International arrivals growth to South Asia grew 12% in June, boosted by double-digit increases in Nepal (+38%), Maldives (+27%) and Sri Lanka (+20%). India maintained the same pace of growth seen in the previous month at 7%.
Northeast Asia saw an improvement after posting slow growth of 0.6% in May, with a 3.7% increase in arrivals for June. This growth, however, was very unevenly distributed among destinations. Tourism demand to Japan continued to recover, reducing losses in inbound arrivals from -63% in April to -50% in May and -36% in June. Chinese Taipei (-2%) and China (+1%) registered weak results while Hong Kong SAR (+16%), Macau SAR (+15%) and Korea (ROK) (+11%) enjoyed buoyant growth for the month, supported by the key origin market of China.
Of the 31 destinations reporting half-year arrivals (January to June 2011), 26 indicted positive growth, with 14 showing double-digit gains. Clear growth leaders over this period were Sri Lanka, Myanmar and Thailand with gains of 37%, 29% and 28% respectively (January to June, year-on-year).

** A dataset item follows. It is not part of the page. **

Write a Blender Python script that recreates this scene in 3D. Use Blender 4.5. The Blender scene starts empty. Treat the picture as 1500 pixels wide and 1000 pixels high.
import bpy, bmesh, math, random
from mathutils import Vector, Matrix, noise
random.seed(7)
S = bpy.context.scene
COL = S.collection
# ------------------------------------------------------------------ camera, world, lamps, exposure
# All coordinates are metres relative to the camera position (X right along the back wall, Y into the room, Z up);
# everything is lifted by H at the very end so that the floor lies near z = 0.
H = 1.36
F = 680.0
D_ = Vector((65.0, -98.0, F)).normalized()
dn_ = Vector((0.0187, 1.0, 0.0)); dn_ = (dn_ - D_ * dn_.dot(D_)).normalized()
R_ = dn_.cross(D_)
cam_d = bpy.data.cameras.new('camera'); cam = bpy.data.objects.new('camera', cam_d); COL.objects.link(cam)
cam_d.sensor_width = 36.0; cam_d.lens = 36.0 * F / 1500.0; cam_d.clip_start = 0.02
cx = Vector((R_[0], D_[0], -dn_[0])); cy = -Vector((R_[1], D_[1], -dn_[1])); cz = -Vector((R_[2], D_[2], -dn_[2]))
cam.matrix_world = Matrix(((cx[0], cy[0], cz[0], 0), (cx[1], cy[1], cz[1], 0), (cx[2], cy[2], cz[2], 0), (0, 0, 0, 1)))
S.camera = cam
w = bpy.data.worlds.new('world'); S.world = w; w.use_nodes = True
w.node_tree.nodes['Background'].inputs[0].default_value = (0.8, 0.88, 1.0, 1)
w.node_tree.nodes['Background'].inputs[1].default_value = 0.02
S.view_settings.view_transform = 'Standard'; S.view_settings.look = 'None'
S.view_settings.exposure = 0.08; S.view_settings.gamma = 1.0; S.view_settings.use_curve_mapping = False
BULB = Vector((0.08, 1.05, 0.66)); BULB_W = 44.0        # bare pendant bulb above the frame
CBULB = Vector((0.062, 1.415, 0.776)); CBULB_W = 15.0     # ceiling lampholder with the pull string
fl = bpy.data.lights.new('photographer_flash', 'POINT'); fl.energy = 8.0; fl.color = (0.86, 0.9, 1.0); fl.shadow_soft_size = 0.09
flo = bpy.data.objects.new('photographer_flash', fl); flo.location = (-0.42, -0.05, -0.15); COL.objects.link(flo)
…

Collectively, these 31 destinations generated growth of 5.3% for the Asia/Pacific region during the first half of 2011. Even with the loss of almost 1.4 million arrivals to Japan, this cluster of destinations collectively not only countered that contraction but managed to add enough additional arrivals to the collective count to post a year-on-year gain of more than eight million international arrivals.